The spreadsheet with this more realistic model is quite large (18 MB) so those with limited bandwidth may want to skip it. The realistic Bakken model can be downloaded here.
For the Eagle Ford play I was able to collect data on single well leases from the Railroad Commission of Texas, data on the number of producing wells in the play and output data. I developed an average well profile (shown below) and combined it with the number of new wells added each month to produce an output chart.
Note that the output chart is for crude only and does not include condensate.
The two charts above are combined (or convolved) to give the output chart below.
Note that there is about 20% of Eagle Ford output that is condensate, when this condensate is added to the URR above for crude only we get a URR of 5.1 Gb of C+C.
As in the case of the North Dakota Bakken/Three Forks the match between the model and data is surprisingly good considering the simplicity of the model and the complexity of the real world.
Summary
Oil field output can be simulated with the convolution of the average well profile of newly added wells and the number of new wells added each month. I presented several simple models to demonstrate this concept. An obvious weakness for any attempt at forecasting is that the future average well profile may change over time and the number of new wells added in any future month is unknown.
The decline rate of a field of wells will tend to be considerably lower than the decline rate of the individual well.
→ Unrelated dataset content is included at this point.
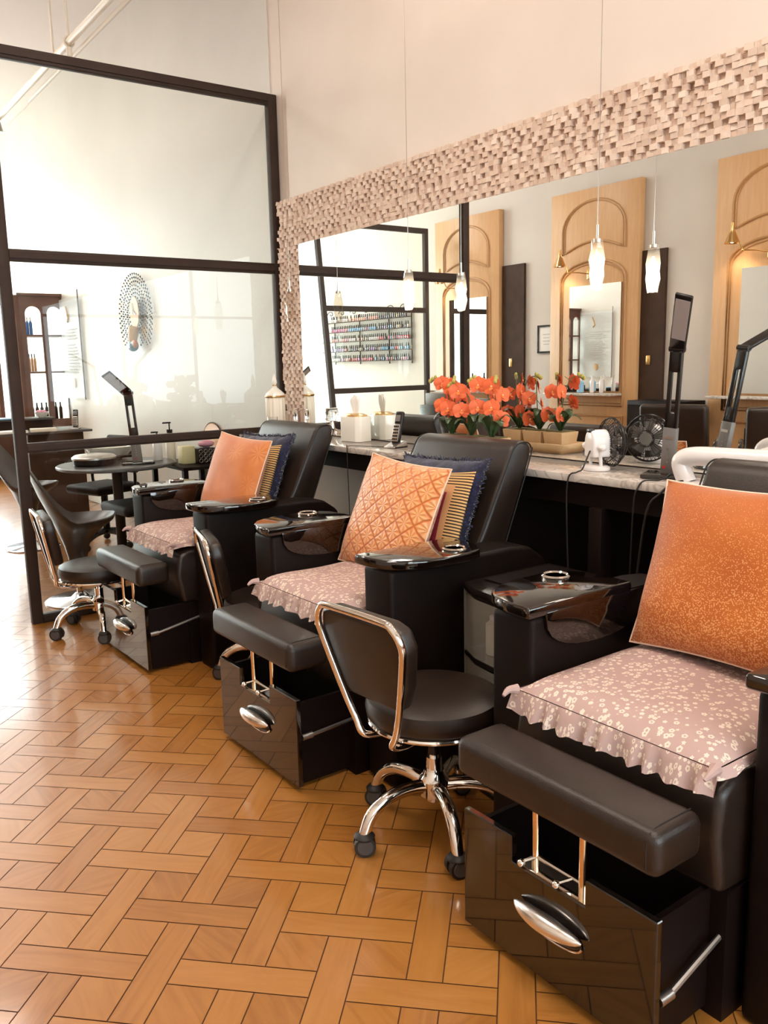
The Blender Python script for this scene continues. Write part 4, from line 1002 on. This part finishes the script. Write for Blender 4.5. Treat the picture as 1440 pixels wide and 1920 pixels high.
for i in range(2): bottle((2.415+i*0.035, 9.86, 1.781), 0.017, 0.19, M['blue'], M['silver'], 'blue_bottle', 'blue bottle standing on the top cabinet shelf', 'blue bottles on the top cabinet shelf')
for i in range(8): bottle((2.34+i*0.05, 9.86, 0.851), 0.018, 0.20, M['darkwood'], M['blackplastic'], 'dark_bottle', 'dark brown bottle on the bottom cabinet shelf', 'dark bottles on the bottom cabinet shelf')

def reception():
    t = empty('reception_desk', (2.1, 8.2, 0), 0, 'stepped dark wooden reception desk in front of the brown cabinet', 'desk')
    MB().box((0.06, 0.20, 0.42), (0.50, 0.50, 0.84)).build('carcass', M['darkwood'], t)
    MB().box((-0.20, 0.10, 0.845), (1.10, 0.62, 0.022), bev=0.004).build('lower_top', M['greytop'], t)
    MB().box((-0.50, 0.32, 0.952), (1.25, 0.30, 0.02), bev=0.004).build('upper_top', M['greytop'], t)
    MB().prism([(0.12, 0.86), (0.12, 0.94), (-1.05, 0.94), (-1.05, 0.86)], 'y', 0.25, 0.42).build('riser', M['darkwood'], t)
    return t
M['greytop'] = base('dark_grey_top', (0.10, 0.09, 0.09), 0.35)
reception()
t = empty('low_bench_cabinet', (2.1, 12.1, 0), 0, 'long low dark cabinet far back below the end window', 'cabinet')
MB().box((0, 0, 0.34), (1.15, 0.40, 0.68), bev=0.005).build('body', M['darkwood'], t); MB().box((0, 0, 0.69), (1.2, 0.44, 0.025), bev=0.004).build('top', M['greytop'], t)
phone((2.33, 8.10, 0.857), math.radians(60), 'dark cordless phone standing on the reception desk end', 1.0)
t = empty('treat_bowl', (2.12, 8.42, 0.963), 0, 'small white bowl of pink treats on the reception desk', 'bowl')
MB().lathe([(0.03, 0), (0.055, 0.03), (0.065, 0.05), (0.06, 0.05), (0.03, 0.012)], n=24).build('bowl', M['whiteceramic'], t)
mb = MB(); rr = random.Random(3)
for k in range(16): mb.ball((rr.uniform(-.035, .035), rr.uniform(-.035, .035), 0.045+rr.uniform(0, .015)), 0.014, 8)
o = mb.build('treats', M['pink'], t); o['kind'] = 'stuff'
tag(MB().box((1.80, 8.42, 0.968), (0.26, 0.18, 0.012), rot=(0, 0, 0.2), bev=0.003).build('blue_folder', M['lightblue']), 'light blue papers lying on the upper reception desk', 'papers')
tag(MB().box((1.72, 8.02, 0.868), (0.30, 0.16, 0.022), rot=(0, 0, 0.1), bev=0.004).build('open_book', M['paper']), 'open white book lying flat on the lower reception desk', 'book')
tag(MB().box((2.02, 8.02, 0.872), (0.22, 0.14, 0.03), rot=(0, 0, -0.15), bev=0.004).build('paper_pad', M['cream']), 'cream paper pad on the lower reception desk beside the phone', 'paper pad')
tag(MB().box((1.55, 8.36, 1.0), (0.14, 0.14, 0.075), bev=0.006).build('storage_box', M['paper']), 'white box at the far left end of the reception desk', 'box')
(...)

The field decline rate depends on several factors: the decline rate of individual wells, the total number of wells in the field, the period of time over which these older wells were added (whether the period was long or short), and finally the rate at which the number of new wells added decreases as the field begins to decline.
Several models were presented showing how the field decline rate might vary under differing circumstances.
The concepts presented were applied to scenarios which simulated both the North Dakota Bakken and Eagle Ford shale plays with fairly good precision.
In a future post I plan to show how the convolution of two mathematical functions is used to develop the Oil Shock Model.